Dans les premiers temps, je me suis pliée à ce rituel avec un certain enthousiasme : oui, je le sentais, c’était bon, j’allais enfin briser le cycle du grossissement et reperdre mes sales kilos. Et puis, au fil des jours, puis des semaines, je me suis rendue compte que cet exercice de distance critique par rapport à la nourriture ne faisait que renforcer mon obsession alimentaire : du matin au soir, du soir au matin, je ne pensais qu’à la bouffe.
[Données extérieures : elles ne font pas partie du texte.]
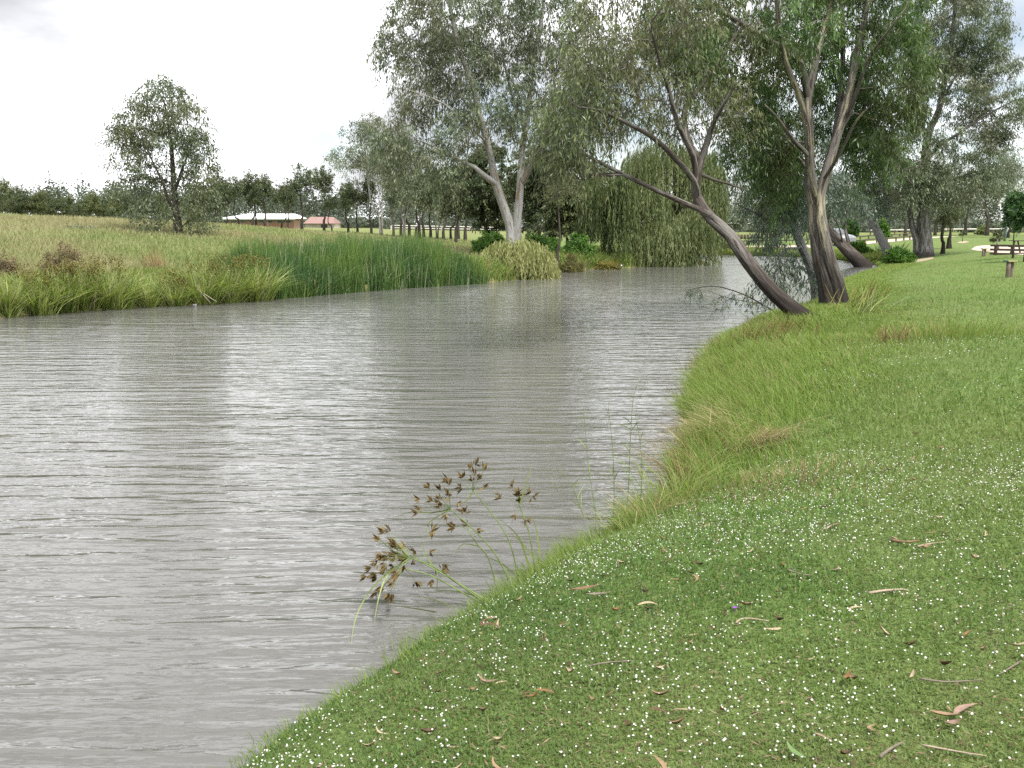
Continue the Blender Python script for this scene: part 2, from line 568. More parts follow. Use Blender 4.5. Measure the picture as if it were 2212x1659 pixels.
# ------------------------------------------------------------------ tree growing
class Skeleton:
    def __init__(s):
        s.p = []; s.par = []; s.r = []; s.pl = []; s.ok = []; s.limb = []

    def limb_add(s, pts, r0, r1, branch_from=0.0, step=.3, attach=True, pw=1.0):
        P, t = catmull(pts, step)
        par = -1
        if s.p and attach:
            Q = np.array(s.p); par = int(np.argmin(np.linalg.norm(Q - P[0], axis=1)))
            k = np.exp(-np.arange(len(P)) * .8)[:, None]
            P = P + (Q[par] - P[0]) * k
            P = P[1:]; t = t[1:]
        for q, tt in zip(P, t):
            pl = 0.0 if par < 0 else s.pl[par] + float(np.linalg.norm(q - s.p[par]))
            s.p.append(q); s.par.append(par); s.r.append(r0 + (r1 - r0) * tt ** pw); s.pl.append(pl)
            s.ok.append(tt >= branch_from); s.limb.append(True); par = len(s.p) - 1

    def grow(s, A, rng, bal=.3, step=.45, up=.25, wob=.12):
        """joins every point of A to the skeleton by the branch that costs least; returns the index of each tip"""
        A = np.asarray(A, float)
        P = np.array(s.p); pl = np.array(s.pl); ok = np.array(s.ok)
        cost = np.full(len(A), 1e9); best = np.zeros(len(A), int)

        def upd(idx):
            for c0 in range(0, len(idx), 256):
                ii = idx[c0:c0 + 256]
                Q = np.array([s.p[k] for k in ii]); L = np.array([s.pl[k] for k in ii])
                D = A[:, None, :] - Q[None]
                dist = np.linalg.norm(D, axis=2)
                down = np.maximum(-D[..., 2], 0)
                C = dist + bal * L[None] + .7 * down
                k = C.argmin(1); v = C[np.arange(len(A)), k]
                m = v < cost
                cost[m] = v[m]; best[m] = np.array(ii)[k[m]]
        upd([k for k in range(len(P)) if ok[k]])
        todo = np.ones(len(A), bool); tip = np.zeros(len(A), int)
        for _ in range(len(A)):
            a = int(np.where(todo, cost, 1e12).argmin()); todo[a] = False
            b = best[a]; p0 = np.array(s.p[b]); d = A[a] - p0; L = np.linalg.norm(d)
            n = max(1, int(L / step))
            g = s.par[b]
            t0 = unit(p0 - s.p[g]) if g >= 0 else np.array([0, 0, 1.0])
            ctrl = p0 + (t0 * .35 + np.array([0, 0, up])) * L * .5 + d * .25
            new = []; par = b
            for q in range(1, n + 1):
                t = q / n
                x = p0 * (1 - t) ** 2 + 2 * ctrl * t * (1 - t) + A[a] * t * t
                if q < n:
                    x = x + rng.normal(0, wob * L / n * .5, 3)
                s.p.append(x); s.par.append(par); s.r.append(0.0)
                s.pl.append(s.pl[par] + float(np.linalg.norm(x - s.p[par]))); s.ok.append(True); s.limb.append(False)
                par = len(s.p) - 1; new.append(par)
            tip[a] = par
            upd(new)
        return tip

    def finish(s, tip_r=.006, p=2.35):
        n = len(s.p); acc = np.zeros(n); R_ = np.zeros(n)
        s.kids = [[] for _ in range(n)]
        for k in range(n - 1, -1, -1):
            r = s.r[k] if s.limb[k] else max(acc[k] ** (1 / p) if acc[k] > 0 else 0, tip_r)
            if s.limb[k]:
                r = max(r, min(acc[k] ** (1 / p) if acc[k] > 0 else 0, r * 1.15))
            R_[k] = r
            if s.par[k] >= 0:
                acc[s.par[k]] += r ** p if not s.limb[k] else 0
        for k in range(n):
            if s.par[k] >= 0:
                s.kids[s.par[k]].append(k)
                if not s.limb[k]:
                    R_[k] = min(R_[k], .8 * R_[s.par[k]])
        s.R = R_; s.P = np.array(s.p)

    def wood(s, min_r=0.0, lump=.16, sides=(12, 7, 5, 3), flare=0.0):
        V = []; F = []; B = []; n = 0
        todo = [(k, -1) for k in range(len(s.p)) if s.par[k] < 0]
        while todo:
            k, frm = todo.pop()
            ch = [k] if frm < 0 else [frm, k]
            while s.kids[ch[-1]]:
                ks = sorted(s.kids[ch[-1]], key=lambda q: -s.R[q])
                limbs = [q for q in ks if s.limb[q]]
                if limbs and s.limb[ch[-1]]:
                    nx = limbs[0]
                else:
                    nx = ks[0]
                for q in ks:
                    if q != nx:
                        todo.append((q, ch[-1]))
                ch.append(nx)
            if len(ch) < 2:
                continue
            P = s.P[ch]; r = s.R[ch].copy()
            if frm >= 0:
                r[0] = r[1]
            if r.max() < min_r:
                continue
            keep = r >= min_r; keep[:2] = True
            m = len(ch) if keep.all() else max(2, int(np.argmin(keep)))
            P = P[:m]; r = r[:m]
            if frm < 0 and flare > 0:
                h = np.linalg.norm(P - P[0], axis=1)
                r = r * (1 + flare * np.exp(-h / (r[0] * 1.6)))
            mx = r.max()
            k_ = sides[0] if mx > .1 else sides[1] if mx > .04 else sides[2] if mx > .015 else sides[3]
            v, f, b = sweep(P, r, k_, lump if mx > .06 else 0, len(ch) + n % 97)
            V.append(v); F.append(f + n); B.append(b + np.array([n * .013 % 7, n * .017 % 5, n * .011 % 9])); n += len(v)
        return np.vstack(V), np.vstack(F), np.vstack(B)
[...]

Et fatalement, ce qui devait arriver arriva : la pression était trop forte et toutes les digues placées pour empêcher de possibles fantaisies alimentaires volèrent en éclats devant une boîte de chocolats.

Honteuse et confuse, j’annulais même mon rendez-vous avec Chew-chew et, livrée à moi-même, malade d’avoir failli à ma mission de régime, je retombais lentement mais sûrement dans une sorte de chaos alimentaire complètement schizophrène, où je me nourrissais de salade verte d’un côté et où je dévorais des éclairs au chocolat de l’autre côté.
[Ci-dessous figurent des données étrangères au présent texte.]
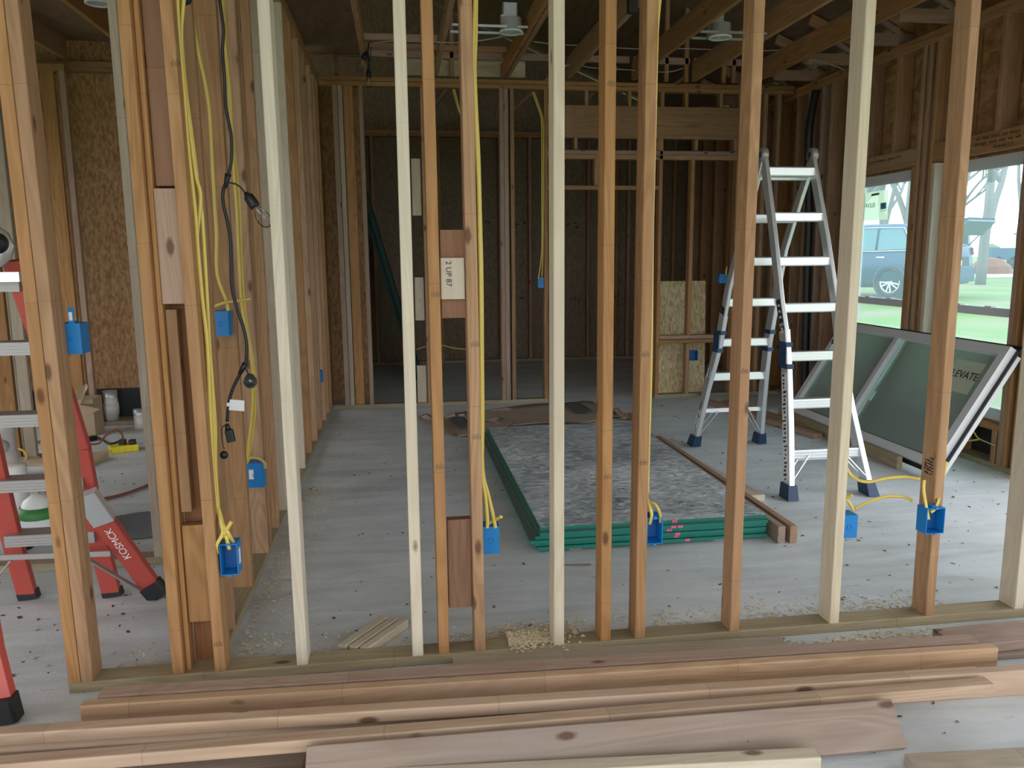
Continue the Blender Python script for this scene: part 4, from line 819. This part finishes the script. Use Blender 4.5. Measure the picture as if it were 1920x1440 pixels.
# ================================================================ RED LADDER
rl = thing('step_ladder', 'red fibreglass ladder with wide grey treads in the left room', 'ladder', (-1.4, 3.2, 0))
RR = [(-1.273,3.446,0.01375),(-1.278,3.387,0.2235),(-1.280,3.333,0.4172),(-1.269,3.252,0.7068),(-1.285,3.192,0.9217),(-1.326,3.101,1.246),(-1.343,3.046,1.442)]
RLp = [(-1.625,3.475,0.0192),(-1.625,3.410,0.2485),(-1.618,3.347,0.4767),(-1.607,3.286,0.6916),(-1.597,3.205,0.9813),(-1.599,3.136,1.229),(-1.600,3.098,1.366)]
def rrail(pts, w=.075, d=.035, mat=RED, name='rail'):
    mb = MB()
    for a, b_ in zip(pts[:-1], pts[1:]): mb.beam(a, b_, w, d, (0, 1, 0), .004)
    return mb.build(name, mat, rl)
rrail(RR); rrail(RLp)
fl = [(-1.254,3.220,0.5297),(-1.096,3.400,0.05537)]; fo = rrail([fl[0], fl[1]], .078, .04, RED, 'flared_leg')
g0 = Vector(fl[0]); g1 = Vector(fl[1]); dd = (g1-g0).normalized()
MB().beam(g0+dd*.0+Vector((0, -.003, 0)), g0+dd*.15+Vector((0, -.003, 0)), .084, .046, (0, 1, 0), .003).build('joint_plate', ALU, rl)
MB().beam(g1-dd*.01, Vector((g1.x+.035, g1.y, .005)), .095, .062, (0, 1, 0), .015).build('rubber_foot', BLK, rl)
side = Vector((dd.z, 0, -dd.x)); tx = text('KOSMCK', .042, g0+dd*.27+Vector((0, -.022, 0)), -dd, side if side.z > 0 else side, CHALK, fo, 'chalk_writing', .0004)
# near side pair
NL = [(-1.276,2.500,0.03816),(-1.324,2.550,0.2184),(-1.375,2.620,0.4969),(-1.473,2.720,0.9152)]; rrail(NL, .078, .04)
p = Vector(NL[0]); MB().beam((p.x-.0, p.y, .003), p+Vector((-.01, 0, .045)), .095, .062, (0, 1, 0), .01).build('rubber_foot', BLK, rl)
for pts in (RR, RLp):
    p = Vector(pts[0]); MB().beam((p.x+.006, p.y, .002), p+Vector((0, 0, .02)), .082, .042, (0, 1, 0), .006).build('rubber_foot', BLK, rl)
for z in [pp[2] for pp in [(-1.390,3.367,0.2968),(-1.381,3.297,0.5464),(-1.344,3.219,0.8243),(-1.377,3.139,1.109),(-1.379,3.074,1.344)]]:
    a = lerp_rail(RLp, z); b_ = lerp_rail(RR, z); a = a+(a-b_)*.0; mb = MB(); mb.box(a.x, b_.x, (a.y+b_.y)/2-.05, (a.y+b_.y)/2+.045, z-.012, z+.036)
    for k in range(4): mb.box(a.x, b_.x, (a.y+b_.y)/2-.054, (a.y+b_.y)/2-.05, z-.008+k*.012, z-.002+k*.012)
    mb.build('tread', ALUD, rl)
q = [(-1.651,3.300,0.2559),(-1.196,3.260,0.2603)]; MB().beam(q[0], q[1], .006, .022, (0, 0, 1)).build('stay', ALUD, rl)
q = [(-1.288,3.270,0.2395),(-1.133,3.370,0.05165)]; MB().beam(q[0], q[1], .006, .022, (0, 1, 0)).build('stay', ALUD, rl)
q = [(-1.589,3.300,0.2428),(-1.684,3.300,0.1352)]; MB().beam(q[0], q[1], .006, .022, (0, 1, 0)).build('stay', ALUD, rl)
q = [(-1.349,3.000,1.521),(-1.349,3.000,1.490),(-1.337,3.000,1.433),(-1.356,3.000,1.380)]
MB().lathe(Vector(q[1])+Vector((-.03, -.03, 0)), (0, -1, 0), [(0, 0), (.075, 0), (.075, .02), (0, .02)], 10).build('hinge', ALU, rl)
MB().lathe(Vector(q[1])+Vector((0, -.05, .01)), (.2, -1, 0), [(0, 0), (.035, 0), (.038, .05), (0, .05)], 20).build('hinge_knob', BLK, rl)
MB().box(q[3][0]-.1, q[3][0]+.05, 2.98, 3.0, q[3][2]-.012, q[3][2]+.022).build('hinge_arm', ALU, rl)

# ================================================================ THINGS IN THE LEFT ROOM
def pipe(label, x, y, z0, z1, r, mat=PVC, extra=()):
    mb = MB().lathe((x, y, z0), (0, 0, 1), [(r*.85, .0), (r, 0), (r, z1-z0), (r*.85, z1-z0), (r*.85, .01)], 24)
    for a, b_, rr in extra: mb.lathe((x, y, z0+a), (0, 0, 1), [(r, 0), (rr, 0), (rr, b_), (r, b_)], 24)
    return mb.build('drain_pipe', mat, label=label, cat='pipe')
q = [(-2.558,7.300,0.06354)]; pipe('white plastic drain pipe with a steel coupling by the black wall wrap', q[0][0], 7.30, .04, .30, .058, PVC, ((.05, .10, .064),))
MB().lathe((q[0][0], 7.30, .24), (0, 0, 1), [(.060, 0), (.060, .062), (0, .062)], 20).build('coupling', GALV, bpy.data.objects['drain_pipe'])
q = [(-2.255,7.068,0)]; pipe('short white pipe with grey cap right of the larger one', q[0][0], q[0][1], 0, .12, .045, PVC)
MB().lathe((q[0][0], q[0][1], .12), (0, 0, 1), [(.046, 0), (.046, .05), (0, .05)], 20).build('cap', GALV, bpy.data.objects['drain_pipe.001'])
# beige fitting standing behind the ladder
q = [(-2.644,5.603,0)]; fx, fy = q[0][0], q[0][1]
f = MB().lathe((fx, fy, 0), (0, 0, 1), [(.05, 0), (.056, 0), (.06, .10), (.065, .12), (.065, .17), (.056, .18), (.056, .30), (.062, .31), (.062, .37), (.052, .37), (.052, .2)], 22)
f.lathe((fx, fy, .23), (-.2, -1, -.1), [(.04, .03), (.045, .03), (.048, .10), (.036, .10), (.03, .04)], 20); f.build('pipe_fitting', plain('grey_beige_pvc', (.48, .43, .40), .4), label='upright grey plastic tee fitting behind the ladder treads', cat='pipe fitting')
q = [(-2.108,4.512,0)]; MB().lathe((q[0][0], q[0][1], 0), (0, 0, 1), [(0, 0), (.06, 0), (.06, .34), (.052, .35), (0, .35)], 24).build('white_tube', PVC, label='white round tube standing on the floor behind the lowest treads', cat='tube')
# sealant cans, green and white bag
q = [(-1.879,4.183,0)]; bx, by = q[0][0], q[0][1]+.05
mb = MB().lathe((bx, by, 0), (0, 0, 1), [(0, 0), (.075, .01), (.10, .08), (.095, .16), (.07, .22), (.03, .25), (0, .25)], 14); bag = mb.build('shopping_bag', WHT, label='white and green plastic bag behind the lowest tread', cat='bag')
MB().lathe((bx+.005, by-.01, .14), (0, 0, 1), [(.102, 0), (.104, .02), (.09, .055), (.085, .055)], 14).build('green_band', BAGG, bag)
MB().lathe((bx-.06, by-.1, 0), (0, 0, 1), [(0, 0), (.055, 0), (.055, .10), (0, .10)], 20).build('black_tin', BLK, label='black tin in front of the green and white bag', cat='tin')
mb = MB()
for k in range(5): mb.tube(smooth([(bx+.02+.025*k, by-.02, .26), (bx+.0+.025*k, by-.04, .31), (bx+.05+.025*k, by-.02, .33)], 4), .007, 8)
mb.build('coiled_cable', plain('striped_cord', (.45, .36, .34), .5), label='coil of pale cord lying on the green and white bag', cat='cord')
# grey folded tarp
q = [(-1.564,4.194,0),(-1.310,4.167,0),(-1.416,4.485,0),(-1.790,4.642,0)]
mb = MB(); rows = 8; cols = 10; vs = []
x0, y0 = -1.78, 4.12
for side_ in (0, 1):
    for j in range(rows+1):
        for i in range(cols+1):
            u, v = i/cols, j/rows; hgt = .085*math.sin(PI*min(1, max(0, v*1.02)))**.5*(1-.35*abs(u-.4))*(1+.18*math.sin(7*u+3*v)); vs.append((x0+.50*u+.03*math.sin(5*v), y0+.06*u+.34*v, (.004 if side_ else max(.012, hgt)) ))
n_ = (rows+1)*(cols+1); fs = []
for j in range(rows):
    for i in range(cols):
        a_ = j*(cols+1)+i; fs.append((a_, a_+1, a_+cols+2, a_+cols+1)); fs.append((n_+a_, n_+a_+cols+1, n_+a_+cols+2, n_+a_+1))
for i in range(cols): fs.append((i, n_+i, n_+i+1, i+1)); a_ = rows*(cols+1)+i; fs.append((a_, a_+1, n_+a_+1, n_+a_))
for j in range(rows): a_ = j*(cols+1); fs.append((a_, a_+cols+1, n_+a_+cols+1, n_+a_)); a_ += cols; fs.append((a_, n_+a_, n_+a_+cols+1, a_+cols+1))
mb.add(vs, fs, True); mb.build('folded_tarp', GREYV, label='grey folded tarp on the floor behind the flared red leg', cat='tarp')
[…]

Et puis finalement, je suis retournée une dernière fois chez le Doc : à peine assise, je me suis mise à fondre en larmes de honte et de rage d’avoir repris tous les kilos que j’avais perdus si difficilement.

Chew-chew me conseilla un copain psy à 100 euros la séance. Je le quittai définitivement.

CC Trekphiler

Epilogue

Ô toi, lectrice aux cuisses capitonées et au fessier imposant, je ne te ferai pas le coup du « mais enfin, franchement, tu n’as pas besoin de maigrir, regarde comme tu es belle ! » qui est, comme chacun sait, absolument insupportable quand on tente de perdre des kilos et qu’on sait qu’on se sentira mieux une fois allégée. Non, je ne te dirai pas ça et si tu veux maigrir, eh bien, vas-y, prends-toi en mains et rééquilibre tes plats.

Mais par pitié, ma lectrice chérie, ne tombe pas dans les pièges des nouveaux charlatans de ce siècle : ne les crois pas trop, ne les écoute pas trop, ne les considère pas comme des sauveurs. Et rappelle-toi surtout qu’un corps frustré et méprisé finit toujours par se venger : alors aime-toi, et mince tu deviendras.